Many of the poems, including "The Confession," are written in a seven- syllable line. This syllabic line brings a tightness and precision that syllabic forms tend to instill.
One of the poems that poet Anthony Hecht mentions in his introduction is "The Corpse Bird". This short poem (also a single sentence) is filled with what novelist Don DeLillo would call "American magic and dread."
The Corpse Bird Bed-sick she heard the bird's call fall soft as a pall that night quilts tightened around her throat, her grey eyes narrowed, their light gone as she saw what she'd heard waiting for her in the tree cut down at daybreak by kin to make the coffin, bury that perch around her so death might find one less place to rest.
A sick woman, laying in her bed, presumably sick enough that her kin would be ready to prepare a coffin for her, is listening to a bird she associates with death (I'm not sure if the bird itself is death, or if like a vulture it merely stalks the dead - there's a folk tale in suburban Pennsylvania where I grew up that the coo of a dove outside the window means someone's going to die).
Rash's exact rhymes are a bit much in the first two lines (call/fall/pall) but the rhyme of "night" and "tightened" is perfect - the past-tense extension almost enacts the tightening itself. It's both funny and tragic that she thinks about the tree in which the bird is perched will be cut down to make her coffin, and so when she's buried she'll take the place her death rested with her.
There's an occasional misstep, as in "Air and Angels" which opens "I loved the way the sun struck / like a match" and closes with "an angel's face leaned close / enough to whisper my name." I'm not sure if the sun striking like a match is oft-used enough to be cliché yet (although a quick search in Google.com for the string 'sun struck match poem' revealed at least four poems that use the phrase 'the sun struck like a match' so perhaps it's a bit hackneyed after all), but I've heard it before and it's less inventive than other similies in the book. As for the angel's face - is this meant to be taken literally? I could simply be betraying my secular reading of the poem, but if the angel is in fact metaphoric than the saviour/angel thing's been done to death. "Air and Angels" is probably the weakest point in an otherwise above-average collection.

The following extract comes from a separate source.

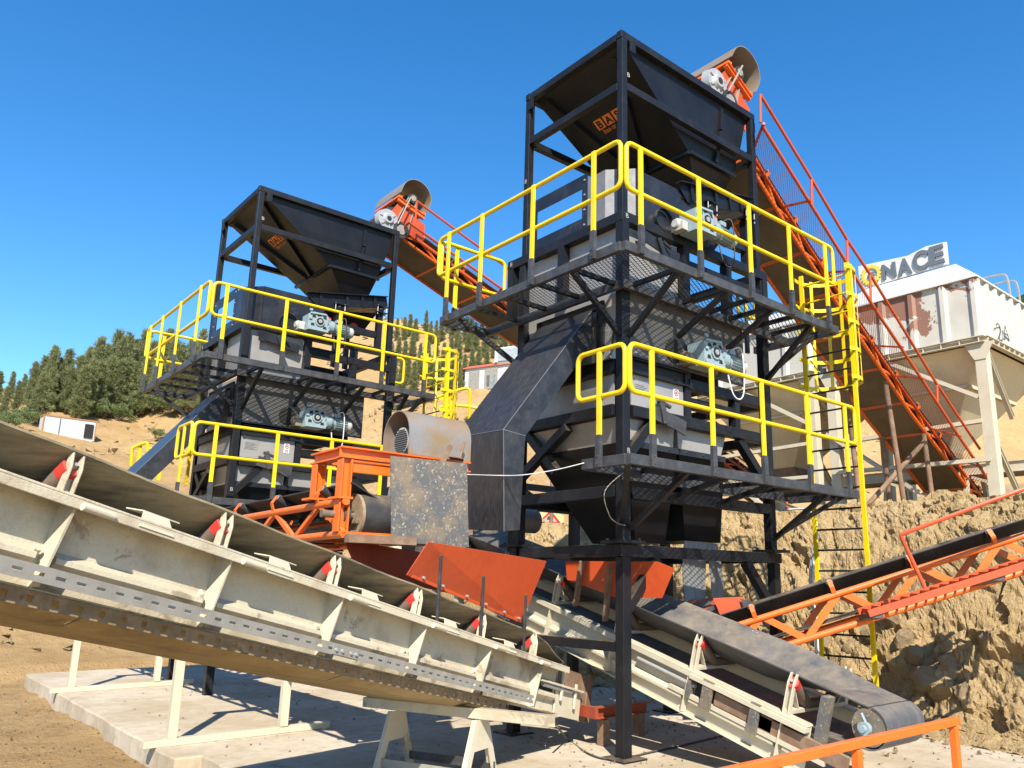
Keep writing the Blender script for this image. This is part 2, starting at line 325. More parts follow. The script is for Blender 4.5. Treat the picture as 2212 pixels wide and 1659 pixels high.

I think writing about a particular time and place without connecting the poems more directly usually hurts a book as a whole, where by mid- point the novelty has worn off and the poems tend to start feeling collectively stale. Rash's work may be of limited range, but it's a limitation by choice and it almost works for the entire collection (he succeeds admirably on this point in his next book, Raising the Dead).
All told, Among the Believers is a fine sophomore effort that shows that what Rash lacks in range he makes up for in clarity and directness in diction. These poems work best when taken individually, although something tends to accrue as a whole. Each poem contributes another aspect of the Carolina Appalachians life. Rash always finds exactly the right voice for his speakers, whose authenticity and knowledge of this place and its history bring the volume together, even for a city-boy like me.